### BRIEF
Repeat the whole listing below, word for word.

BEGIN PROVIDED MATERIAL

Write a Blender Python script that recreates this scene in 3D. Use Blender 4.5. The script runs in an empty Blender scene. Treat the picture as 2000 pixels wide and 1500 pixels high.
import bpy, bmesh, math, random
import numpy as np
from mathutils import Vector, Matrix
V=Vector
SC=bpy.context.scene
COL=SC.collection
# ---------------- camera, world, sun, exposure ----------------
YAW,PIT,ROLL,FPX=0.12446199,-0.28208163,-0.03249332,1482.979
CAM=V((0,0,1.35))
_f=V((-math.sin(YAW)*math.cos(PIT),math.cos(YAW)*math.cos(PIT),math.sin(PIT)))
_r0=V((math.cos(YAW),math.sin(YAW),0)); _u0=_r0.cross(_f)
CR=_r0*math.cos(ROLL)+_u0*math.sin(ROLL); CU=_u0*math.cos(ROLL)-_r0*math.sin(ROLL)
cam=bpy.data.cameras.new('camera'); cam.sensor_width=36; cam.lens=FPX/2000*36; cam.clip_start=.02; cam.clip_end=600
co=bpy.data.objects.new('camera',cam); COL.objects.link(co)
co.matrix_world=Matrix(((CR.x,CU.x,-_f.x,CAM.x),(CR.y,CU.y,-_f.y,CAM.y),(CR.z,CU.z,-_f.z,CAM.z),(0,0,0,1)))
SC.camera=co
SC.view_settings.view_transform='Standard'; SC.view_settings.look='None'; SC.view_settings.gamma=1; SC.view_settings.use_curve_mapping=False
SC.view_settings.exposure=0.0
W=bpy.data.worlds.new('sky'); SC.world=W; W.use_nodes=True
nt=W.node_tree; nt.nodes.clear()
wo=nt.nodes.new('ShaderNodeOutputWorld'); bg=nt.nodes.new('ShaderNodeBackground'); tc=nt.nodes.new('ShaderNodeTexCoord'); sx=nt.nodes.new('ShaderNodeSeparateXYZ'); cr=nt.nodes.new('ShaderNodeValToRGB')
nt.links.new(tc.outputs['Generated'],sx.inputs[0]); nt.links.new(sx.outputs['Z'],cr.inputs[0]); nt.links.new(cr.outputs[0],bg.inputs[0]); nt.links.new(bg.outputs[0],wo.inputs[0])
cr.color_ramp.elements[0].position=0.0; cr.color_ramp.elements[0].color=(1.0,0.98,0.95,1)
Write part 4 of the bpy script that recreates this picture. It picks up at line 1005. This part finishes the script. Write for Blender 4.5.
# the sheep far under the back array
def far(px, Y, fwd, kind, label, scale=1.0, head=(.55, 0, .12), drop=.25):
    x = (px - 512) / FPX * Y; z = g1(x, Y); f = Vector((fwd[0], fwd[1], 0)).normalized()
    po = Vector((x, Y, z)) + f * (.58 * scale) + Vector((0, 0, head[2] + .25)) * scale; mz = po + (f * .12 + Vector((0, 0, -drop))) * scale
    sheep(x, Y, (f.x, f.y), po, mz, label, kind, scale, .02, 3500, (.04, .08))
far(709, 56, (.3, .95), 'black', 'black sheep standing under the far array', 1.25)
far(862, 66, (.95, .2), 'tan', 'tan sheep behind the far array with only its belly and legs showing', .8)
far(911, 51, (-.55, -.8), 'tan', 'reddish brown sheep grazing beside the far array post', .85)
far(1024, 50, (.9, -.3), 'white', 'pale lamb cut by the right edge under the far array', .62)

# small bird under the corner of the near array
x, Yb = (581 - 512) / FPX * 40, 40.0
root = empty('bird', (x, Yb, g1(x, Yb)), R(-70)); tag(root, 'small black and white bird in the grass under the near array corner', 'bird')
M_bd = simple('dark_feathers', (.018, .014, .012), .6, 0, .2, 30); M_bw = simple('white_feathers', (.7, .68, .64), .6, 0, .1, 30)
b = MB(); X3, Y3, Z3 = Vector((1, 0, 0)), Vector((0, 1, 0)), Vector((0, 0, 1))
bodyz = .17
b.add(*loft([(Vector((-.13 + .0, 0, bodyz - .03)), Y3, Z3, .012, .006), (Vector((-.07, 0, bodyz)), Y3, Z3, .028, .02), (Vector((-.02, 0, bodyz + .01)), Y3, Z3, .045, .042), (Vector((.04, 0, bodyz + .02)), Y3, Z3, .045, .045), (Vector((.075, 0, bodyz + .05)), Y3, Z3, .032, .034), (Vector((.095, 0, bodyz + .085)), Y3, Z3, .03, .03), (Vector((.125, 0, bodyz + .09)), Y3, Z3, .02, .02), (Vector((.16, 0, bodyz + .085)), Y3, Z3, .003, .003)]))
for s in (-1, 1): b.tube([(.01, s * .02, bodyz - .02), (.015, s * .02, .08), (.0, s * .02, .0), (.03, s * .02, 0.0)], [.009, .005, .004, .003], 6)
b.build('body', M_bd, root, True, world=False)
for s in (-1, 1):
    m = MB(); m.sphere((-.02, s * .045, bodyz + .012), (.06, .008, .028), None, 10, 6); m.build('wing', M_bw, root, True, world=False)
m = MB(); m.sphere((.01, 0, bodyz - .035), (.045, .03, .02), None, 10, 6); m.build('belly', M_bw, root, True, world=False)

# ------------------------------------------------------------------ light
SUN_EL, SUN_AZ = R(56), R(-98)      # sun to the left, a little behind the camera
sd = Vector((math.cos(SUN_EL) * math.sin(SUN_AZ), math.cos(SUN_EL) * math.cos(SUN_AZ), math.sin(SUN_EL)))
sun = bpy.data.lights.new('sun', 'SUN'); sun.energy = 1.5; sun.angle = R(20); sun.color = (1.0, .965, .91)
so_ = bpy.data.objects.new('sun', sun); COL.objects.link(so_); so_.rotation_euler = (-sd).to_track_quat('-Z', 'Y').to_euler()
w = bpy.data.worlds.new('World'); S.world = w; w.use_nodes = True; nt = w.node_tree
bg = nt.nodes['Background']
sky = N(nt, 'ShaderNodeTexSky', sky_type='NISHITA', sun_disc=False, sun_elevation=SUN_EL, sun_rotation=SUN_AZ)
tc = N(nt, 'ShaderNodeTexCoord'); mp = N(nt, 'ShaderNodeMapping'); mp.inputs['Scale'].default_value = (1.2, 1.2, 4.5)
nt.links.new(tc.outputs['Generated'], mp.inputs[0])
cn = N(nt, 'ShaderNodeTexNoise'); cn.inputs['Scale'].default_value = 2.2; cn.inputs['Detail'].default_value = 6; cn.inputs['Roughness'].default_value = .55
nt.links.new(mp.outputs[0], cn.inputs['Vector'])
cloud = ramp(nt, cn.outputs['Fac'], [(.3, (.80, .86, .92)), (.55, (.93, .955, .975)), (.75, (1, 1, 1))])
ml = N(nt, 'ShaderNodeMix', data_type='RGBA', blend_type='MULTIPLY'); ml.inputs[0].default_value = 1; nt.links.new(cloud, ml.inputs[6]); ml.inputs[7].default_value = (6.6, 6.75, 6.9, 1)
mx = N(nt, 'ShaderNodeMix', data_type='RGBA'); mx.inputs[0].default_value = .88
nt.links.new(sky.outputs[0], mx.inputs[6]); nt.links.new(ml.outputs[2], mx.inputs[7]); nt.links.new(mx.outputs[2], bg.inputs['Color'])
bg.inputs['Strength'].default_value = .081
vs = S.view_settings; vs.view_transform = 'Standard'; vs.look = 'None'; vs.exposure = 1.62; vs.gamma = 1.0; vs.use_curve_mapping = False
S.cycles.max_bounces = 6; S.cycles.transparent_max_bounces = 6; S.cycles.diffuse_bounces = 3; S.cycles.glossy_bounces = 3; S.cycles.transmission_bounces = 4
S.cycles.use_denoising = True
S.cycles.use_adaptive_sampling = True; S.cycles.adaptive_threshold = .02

END PROVIDED MATERIAL

### PROBLEM SOLUTION
Write a Blender Python script that recreates this scene in 3D. Use Blender 4.5. The script runs in an empty Blender scene. Treat the picture as 2000 pixels wide and 1500 pixels high.
import bpy, bmesh, math, random
import numpy as np
from mathutils import Vector, Matrix
V=Vector
SC=bpy.context.scene
COL=SC.collection
# ---------------- camera, world, sun, exposure ----------------
YAW,PIT,ROLL,FPX=0.12446199,-0.28208163,-0.03249332,1482.979
CAM=V((0,0,1.35))
_f=V((-math.sin(YAW)*math.cos(PIT),math.cos(YAW)*math.cos(PIT),math.sin(PIT)))
_r0=V((math.cos(YAW),math.sin(YAW),0)); _u0=_r0.cross(_f)
CR=_r0*math.cos(ROLL)+_u0*math.sin(ROLL); CU=_u0*math.cos(ROLL)-_r0*math.sin(ROLL)
cam=bpy.data.cameras.new('camera'); cam.sensor_width=36; cam.lens=FPX/2000*36; cam.clip_start=.02; cam.clip_end=600
co=bpy.data.objects.new('camera',cam); COL.objects.link(co)
co.matrix_world=Matrix(((CR.x,CU.x,-_f.x,CAM.x),(CR.y,CU.y,-_f.y,CAM.y),(CR.z,CU.z,-_f.z,CAM.z),(0,0,0,1)))
SC.camera=co
SC.view_settings.view_transform='Standard'; SC.view_settings.look='None'; SC.view_settings.gamma=1; SC.view_settings.use_curve_mapping=False
SC.view_settings.exposure=0.0
W=bpy.data.worlds.new('sky'); SC.world=W; W.use_nodes=True
nt=W.node_tree; nt.nodes.clear()
wo=nt.nodes.new('ShaderNodeOutputWorld'); bg=nt.nodes.new('ShaderNodeBackground'); tc=nt.nodes.new('ShaderNodeTexCoord'); sx=nt.nodes.new('ShaderNodeSeparateXYZ'); cr=nt.nodes.new('ShaderNodeValToRGB')
nt.links.new(tc.outputs['Generated'],sx.inputs[0]); nt.links.new(sx.outputs['Z'],cr.inputs[0]); nt.links.new(cr.outputs[0],bg.inputs[0]); nt.links.new(bg.outputs[0],wo.inputs[0])
cr.color_ramp.elements[0].position=0.0; cr.color_ramp.elements[0].color=(1.0,0.98,0.95,1)
Write part 4 of the bpy script that recreates this picture. It picks up at line 1005. This part finishes the script. Write for Blender 4.5.
# the sheep far under the back array
def far(px, Y, fwd, kind, label, scale=1.0, head=(.55, 0, .12), drop=.25):
    x = (px - 512) / FPX * Y; z = g1(x, Y); f = Vector((fwd[0], fwd[1], 0)).normalized()
    po = Vector((x, Y, z)) + f * (.58 * scale) + Vector((0, 0, head[2] + .25)) * scale; mz = po + (f * .12 + Vector((0, 0, -drop))) * scale
    sheep(x, Y, (f.x, f.y), po, mz, label, kind, scale, .02, 3500, (.04, .08))
far(709, 56, (.3, .95), 'black', 'black sheep standing under the far array', 1.25)
far(862, 66, (.95, .2), 'tan', 'tan sheep behind the far array with only its belly and legs showing', .8)
far(911, 51, (-.55, -.8), 'tan', 'reddish brown sheep grazing beside the far array post', .85)
far(1024, 50, (.9, -.3), 'white', 'pale lamb cut by the right edge under the far array', .62)

# small bird under the corner of the near array
x, Yb = (581 - 512) / FPX * 40, 40.0
root = empty('bird', (x, Yb, g1(x, Yb)), R(-70)); tag(root, 'small black and white bird in the grass under the near array corner', 'bird')
M_bd = simple('dark_feathers', (.018, .014, .012), .6, 0, .2, 30); M_bw = simple('white_feathers', (.7, .68, .64), .6, 0, .1, 30)
b = MB(); X3, Y3, Z3 = Vector((1, 0, 0)), Vector((0, 1, 0)), Vector((0, 0, 1))
bodyz = .17
b.add(*loft([(Vector((-.13 + .0, 0, bodyz - .03)), Y3, Z3, .012, .006), (Vector((-.07, 0, bodyz)), Y3, Z3, .028, .02), (Vector((-.02, 0, bodyz + .01)), Y3, Z3, .045, .042), (Vector((.04, 0, bodyz + .02)), Y3, Z3, .045, .045), (Vector((.075, 0, bodyz + .05)), Y3, Z3, .032, .034), (Vector((.095, 0, bodyz + .085)), Y3, Z3, .03, .03), (Vector((.125, 0, bodyz + .09)), Y3, Z3, .02, .02), (Vector((.16, 0, bodyz + .085)), Y3, Z3, .003, .003)]))
for s in (-1, 1): b.tube([(.01, s * .02, bodyz - .02), (.015, s * .02, .08), (.0, s * .02, .0), (.03, s * .02, 0.0)], [.009, .005, .004, .003], 6)
b.build('body', M_bd, root, True, world=False)
for s in (-1, 1):
    m = MB(); m.sphere((-.02, s * .045, bodyz + .012), (.06, .008, .028), None, 10, 6); m.build('wing', M_bw, root, True, world=False)
m = MB(); m.sphere((.01, 0, bodyz - .035), (.045, .03, .02), None, 10, 6); m.build('belly', M_bw, root, True, world=False)

# ------------------------------------------------------------------ light
SUN_EL, SUN_AZ = R(56), R(-98)      # sun to the left, a little behind the camera
sd = Vector((math.cos(SUN_EL) * math.sin(SUN_AZ), math.cos(SUN_EL) * math.cos(SUN_AZ), math.sin(SUN_EL)))
sun = bpy.data.lights.new('sun', 'SUN'); sun.energy = 1.5; sun.angle = R(20); sun.color = (1.0, .965, .91)
so_ = bpy.data.objects.new('sun', sun); COL.objects.link(so_); so_.rotation_euler = (-sd).to_track_quat('-Z', 'Y').to_euler()
w = bpy.data.worlds.new('World'); S.world = w; w.use_nodes = True; nt = w.node_tree
bg = nt.nodes['Background']
sky = N(nt, 'ShaderNodeTexSky', sky_type='NISHITA', sun_disc=False, sun_elevation=SUN_EL, sun_rotation=SUN_AZ)
tc = N(nt, 'ShaderNodeTexCoord'); mp = N(nt, 'ShaderNodeMapping'); mp.inputs['Scale'].default_value = (1.2, 1.2, 4.5)
nt.links.new(tc.outputs['Generated'], mp.inputs[0])
cn = N(nt, 'ShaderNodeTexNoise'); cn.inputs['Scale'].default_value = 2.2; cn.inputs['Detail'].default_value = 6; cn.inputs['Roughness'].default_value = .55
nt.links.new(mp.outputs[0], cn.inputs['Vector'])
cloud = ramp(nt, cn.outputs['Fac'], [(.3, (.80, .86, .92)), (.55, (.93, .955, .975)), (.75, (1, 1, 1))])
ml = N(nt, 'ShaderNodeMix', data_type='RGBA', blend_type='MULTIPLY'); ml.inputs[0].default_value = 1; nt.links.new(cloud, ml.inputs[6]); ml.inputs[7].default_value = (6.6, 6.75, 6.9, 1)
mx = N(nt, 'ShaderNodeMix', data_type='RGBA'); mx.inputs[0].default_value = .88
nt.links.new(sky.outputs[0], mx.inputs[6]); nt.links.new(ml.outputs[2], mx.inputs[7]); nt.links.new(mx.outputs[2], bg.inputs['Color'])
bg.inputs['Strength'].default_value = .081
vs = S.view_settings; vs.view_transform = 'Standard'; vs.look = 'None'; vs.exposure = 1.62; vs.gamma = 1.0; vs.use_curve_mapping = False
S.cycles.max_bounces = 6; S.cycles.transparent_max_bounces = 6; S.cycles.diffuse_bounces = 3; S.cycles.glossy_bounces = 3; S.cycles.transmission_bounces = 4
S.cycles.use_denoising = True
S.cycles.use_adaptive_sampling = True; S.cycles.adaptive_threshold = .02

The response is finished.